Bottom line so far: The inner plants could survive in stable orbits, but there is a non-trivial chance they wouldn't.

There's a lot of cutting-edge work on planetary migration, which I've not considered and which probably decreases Earth's survival chances. Basically, once you're not looking at ultra-close approaches -- cosmic billiards -- resonance effects become important. Resonance effects don't even require huge masses. Basically, if, say, Earth and Venus had orbits whose periods were in a small integer ratio: 2:3, 1:2, 3:4, etc., they occupy the same relative positions again and again and again and even very small gravitational effects can build up and, slowly over time, planets can exchange surprisingly large amounts of energy and momentum.

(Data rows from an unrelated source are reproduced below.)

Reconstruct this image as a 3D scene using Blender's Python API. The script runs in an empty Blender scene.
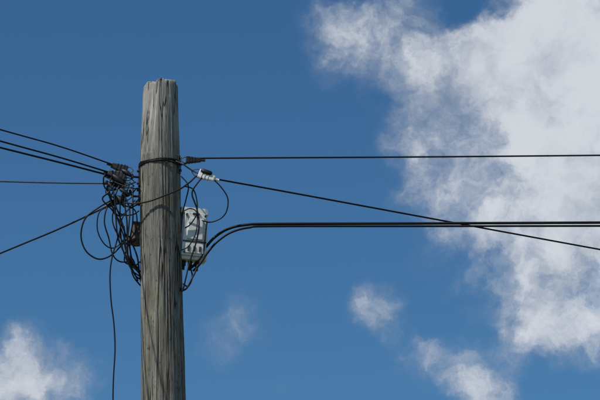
import bpy, bmesh, math, random
from mathutils import Vector, Matrix, noise
random.seed(7)
sc=bpy.context.scene
sc.view_settings.view_transform='Standard'; sc.view_settings.look='None'; sc.view_settings.exposure=0
PITCH=math.radians(17.0); EYE=1.65; D=16.735
# ---------------------------------------------------------------- camera
cam=bpy.data.cameras.new("camera"); cam.lens=150; cam.sensor_width=36; cam.clip_end=20000
co=bpy.data.objects.new("camera",cam); sc.collection.objects.link(co)
co.location=(0,-D,EYE); co.rotation_euler=(math.pi/2+PITCH,0,0); sc.camera=co
# ---------------------------------------------------------------- survey: sheet position + depth -> metres
def S(a,b,y=0.0):
    v=(200-b)/2500; u=(a-300)/2500
    dz=(D+y)*math.tan(PITCH+math.atan(v))
    dep=(D+y)*math.cos(PITCH)+dz*math.sin(PITCH)
    return Vector((u*dep,y,EYE+dz))
def link(ob):
    sc.collection.objects.link(ob); return ob
# ---------------------------------------------------------------- materials
def newmat(n):
    m=bpy.data.materials.new(n); m.use_nodes=True
    nt=m.node_tree; return m,nt,nt.nodes['Principled BSDF']
def simple(n,c1,c2,rough=.5,scale=30,metal=0,bump=.2,spec=.5,squash=1.0,lo=.35,hi=.65):
    m,nt,b=newmat(n); N=nt.nodes; L=nt.links
    tc=N.new('ShaderNodeTexCoord'); ns=N.new('ShaderNodeTexNoise'); ns.inputs['Scale'].default_value=scale; ns.inputs['Detail'].default_value=6
    ns.inputs['Roughness'].default_value=.65
    mp=N.new('ShaderNodeMapping'); mp.inputs['Scale'].default_value=(1,1,squash)
    L.new(tc.outputs['Object'],mp.inputs[0]); L.new(mp.outputs[0],ns.inputs['Vector'])
    r=N.new('ShaderNodeValToRGB'); r.color_ramp.elements[0].position=lo; r.color_ramp.elements[1].position=hi
    r.color_ramp.elements[0].color=(*c1,1); r.color_ramp.elements[1].color=(*c2,1)
    L.new(ns.outputs['Fac'],r.inputs[0]); L.new(r.outputs[0],b.inputs['Base Color'])
    b.inputs['Roughness'].default_value=rough; b.inputs['Metallic'].default_value=metal; b.inputs['Specular IOR Level'].default_value=spec
    bp=N.new('ShaderNodeBump'); bp.inputs['Strength'].default_value=bump; bp.inputs['Distance'].default_value=.003
    L.new(ns.outputs['Fac'],bp.inputs['Height']); L.new(bp.outputs[0],b.inputs['Normal'])
    return m
M_blk=simple("black_cable_sheath",(.006,.006,.007),(.013,.012,.012),.5,20,spec=.25)
M_gry=simple("grey_cable_sheath",(.03,.03,.035),(.06,.06,.06),.55,20,spec=.3)
M_plast=simple("black_plastic",(.008,.008,.009),(.018,.018,.018),.45,40,spec=.35)
M_steel=simple("galvanised_steel",(.16,.17,.18),(.34,.34,.34),.5,60,.6)
M_dsteel=simple("tarnished_steel",(.04,.04,.04),(.12,.11,.10),.6,60,.5)
M_lgrey=simple("weathered_white_plastic",(.30,.29,.26),(.80,.80,.79),.35,28,squash=.3,lo=.33,hi=.47)
M_rust=simple("rusty_steel",(.07,.04,.03),(.20,.125,.09),.8,40)

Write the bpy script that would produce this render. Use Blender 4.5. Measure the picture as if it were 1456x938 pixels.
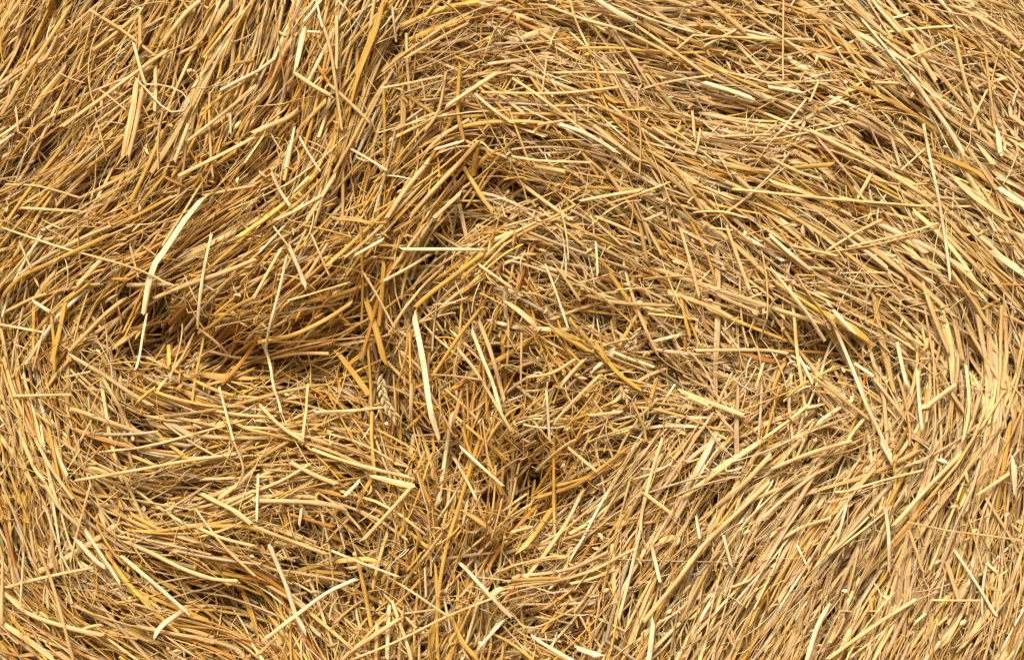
import bpy, math
import numpy as np
from mathutils import Vector

scene = bpy.context.scene
for o in list(bpy.data.objects):
    bpy.data.objects.remove(o)

# ------------------------------------------------------------------ camera
PX = 1.0 / 1320.0            # one photograph pixel on the bale's face, in metres
W, H = 1456.0, 938.0
CZ = 0.78                    # height of the photograph's centre above the ground
cam = bpy.data.cameras.new("camera")
cam_o = bpy.data.objects.new("camera", cam)
scene.collection.objects.link(cam_o)
DIST = 1.9
cam_o.location = (0, -DIST, CZ)
cam_o.rotation_euler = (math.radians(90), 0, 0)
cam.sensor_width = 36.0
cam.lens = 36.0 * DIST / (W * PX)
cam.clip_start = 0.05
cam.clip_end = 200.0
scene.camera = cam_o

# ------------------------------------------------------------------ sky, sun, exposure
SUN_EL, SUN_AZ = math.radians(44), math.radians(-14)     # azimuth: from the camera's side, towards the left
sun_dir = Vector((math.sin(SUN_AZ) * math.cos(SUN_EL), -math.cos(SUN_AZ) * math.cos(SUN_EL), math.sin(SUN_EL)))
world = bpy.data.worlds.new("World")
scene.world = world
world.use_nodes = True
wn = world.node_tree
wn.nodes.clear()
sky = wn.nodes.new("ShaderNodeTexSky")
sky.sky_type = 'NISHITA'
sky.sun_disc = False
sky.sun_elevation = SUN_EL
sky.sun_rotation = math.atan2(sun_dir.x, sun_dir.y)
sky.dust_density = 8.0
sky.air_density = 0.7
sky.ozone_density = 0.2
bg = wn.nodes.new("ShaderNodeBackground")
bg.inputs["Strength"].default_value = 0.05
wo = wn.nodes.new("ShaderNodeOutputWorld")
wn.links.new(sky.outputs[0], bg.inputs[0])
wn.links.new(bg.outputs[0], wo.inputs[0])
sun = bpy.data.lights.new("sun", 'SUN')
sun.energy = 3.0
sun.angle = math.radians(26)
sun.color = (1.0, 0.94, 0.83)
sun_o = bpy.data.objects.new("sun", sun)
scene.collection.objects.link(sun_o)
sun_o.rotation_euler = sun_dir.to_track_quat('Z', 'Y').to_euler()
scene.view_settings.view_transform = 'Standard'
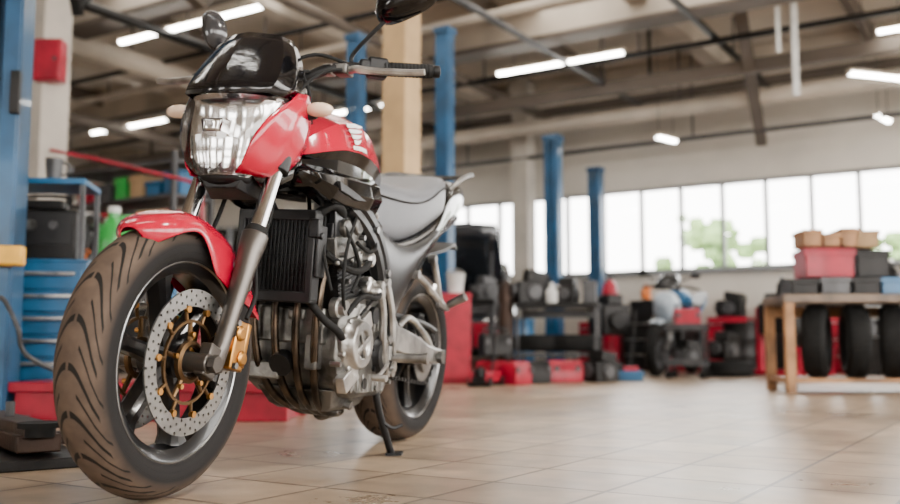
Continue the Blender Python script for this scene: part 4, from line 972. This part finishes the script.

It appears that in the actual history of the Solar System, Jupiter and Saturn did just that and moved first in to perhaps half their current orbital distances and then out before settling down where they are today. I have no idea how replacing Jupiter with UberJup would affect this. It could be simulated, but it's beyond my ability and I know of no one who has considered this problem. (Which is not to say no one has -- the literature is very large.)

So let's forget all that and look at the minimum changes case: UberJup sits where Jupiter sits. The inner planets are basically unaffected in their orbits. The asteroid belt is probably nearly empty. Outside UberJup's orbit there are probably some gas giants and neptunes, but their arrangement and number is probably different than the Solar System's. The arrangement has a reasonable chance of being stable.

One potentially big change is that the clearing of the asteroid belt would probably have resulted an an increased very early bombardment of Earth, so the Earth might be a few percent more massive than it is today. It might also have a second natural satellite, though much smaller than the Moon.

Finally -- here's where chaos comes in -- there's a good chance the Moon would not exist at all. It appears that the formation of the Moon happened due to a glancing strike of one of the last planetary embryos on a nearly complete Earth. This splashed a lot of matter into orbit, some of which coalesced into our massive Moon. It appears this is a fairly low probability event, so the presence of UberJup might well have erased our giant Moon.

Answer 3

(Not a scientist, just using locigal thinking. And I do excuse for my grammer misstakes.)

I think, if Jupiter gathers enough mass most of the closer objects (the asteriod belt between Jupiter and Mars) might be pulled towards the planet, now a brown dwarf, and start to orbit it. Planets close enough like Satern and Mars might see change in their orbit pattern. Mars might even become a "moon" of Jupiter. Jupiter will probably have stronger and more extreme effect on weather conditions on Earth. Like a bigger version of the moon. The eco system of Earth will probably be highly effected.

Maybe in time the sun and Jupiter enter a binary star realationship, as the sun and Jupiter might be pulled together because of their gravitatinal pull. And some of the smaller planets might be swung out of the solar system because of changing gravitatinal pulls.